Berio
Ofanìm
Laborintus II (Homage to Dante)
Esti Kenan Ofri (voice)
Claire Booth, Sarah Leonard (sopranos) &Heather Cairncross (mezzo-soprano)
Terry Edwards (narrator)
New London Children’s Choir
London Sinfonietta Voices
Royal Academy of Music Manson Ensemble
London Sinfonietta
Tempo Reale
Sound Intermedia
Zsolt Nagy
Reviewed by: Richard Whitehouse
Reviewed: 24 April, 2004
Venue: Queen Elizabeth Hall, London
Although neither of Berio’s major stage-works of the 1990s made into Omaggio, the opportunity to hear Ofanìm promised to be a highlight of the retrospective. Originally composed back in 1988, heard at the BBC’s Berio Weekend in 1990, and only reaching its definitive form in 1997, this is Berio’s most elaborate work using the Tempo Reale live electronics apparatus which – along with concurrent developments at IRCAM – is the major advance in sound transformation over the last quarter-century.
Sound spatialisation is a crucial component in Ofanìm’s physiognomy: the title itself is Hebrew for ‘wheels’ or ‘modes’, the composer pointing out how “the music … develops various modes of rotation and movement in the acoustic space”. And Hebrew is the language used in the piece’s 12 sections, with extracts from the apocalyptic pronouncements of “Ezekiel” complemented by sensuous asides from the “Song of Songs” – their expressive contrast underlying the 30-minute discourse as a whole.
With its antiphonally arranged groupings of choir, children’s voices and wind ensembles, Ofanìm makes for heady listening as – according to the textual treatment – the sound ricochets viscerally around the auditorium or remains grounded in static contemplation. Yet this divergence in auditory means is not matched by cumulative contrasts in the material. Too often Berio seems content to let the emblematic impact of the texts and respective music take the place of a sustained or meaningfuldevelopment of their actual content. Moreover, the climax of this tableaux-like succession – a lament performed by a vocalist who remains crouched in front of the conductor until arising like a pillar of smoke to assume centre-stage – is however governed by dramatic and textual considerations, pure theatrical kitsch in the context of such musical seriousness and aural sophistication.

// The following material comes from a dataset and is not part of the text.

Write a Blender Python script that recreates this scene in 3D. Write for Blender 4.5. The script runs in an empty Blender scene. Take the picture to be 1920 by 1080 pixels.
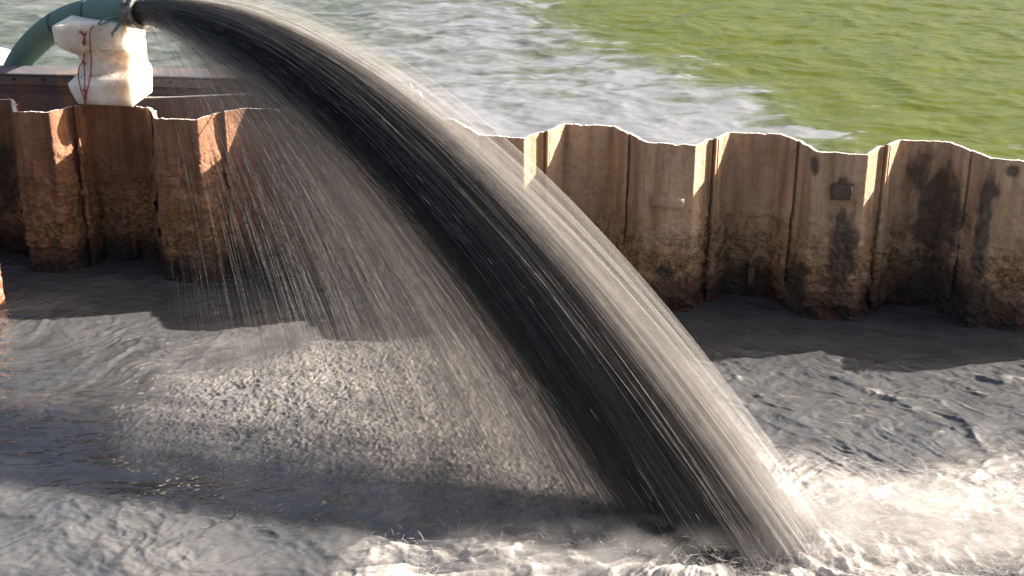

This latter role – in all its chest-beating emoting – was vividly conveyed by Esti Kenan Ofri, and the performance impressed with its precision and attention to detail. Spirited singing from the New London Children’s Choir and strikingly effective live electronic deployment helped compensate for an overall impression which was less one of musically determined evolution than of emotively governed musical gesturing.
By contrast, Laborintus II (1965) inhabits a more overtly polemical landscape. The subtitle ‘Homage to Dante’ is significant: Edoardo Sanguineti juxtaposing extracts from the “Vita Nuova”, “Cantos of the Inferno”, and “Convivio”, in a richly allusive text considering inner emotion and creativity from the perspective of the ‘real world’, with its attendant compromises and exploitative practices. Not that there is anything narrowly political in the musical outcome, which draws a skilful line between stylistic collage and a response to the question of the artist’s responsibility to society. Less cohesive than Berio’s later Sinfonia, Laborintus II remains a potent reminder of Berio’s cultural reach at its most uninhibited: simultaneously relating and transcending the concerns of the age.
Federico Sanguineti (son of Edoardo) was unavailable to give the narrative, but Terry Edwards gave a secure and faultlessly enunciated account. The significant jazz-combo overtones were effectively ‘swung’ by members of London Sinfonietta, and the music’s often elaborate textural diversity was expertly articulated by Sound Intermedia. As with Ofanìm, Zsolt Nagy seemed fully in control of proceedings – ensuring that Berio’s music provoked by the very nature of its communicative zeal.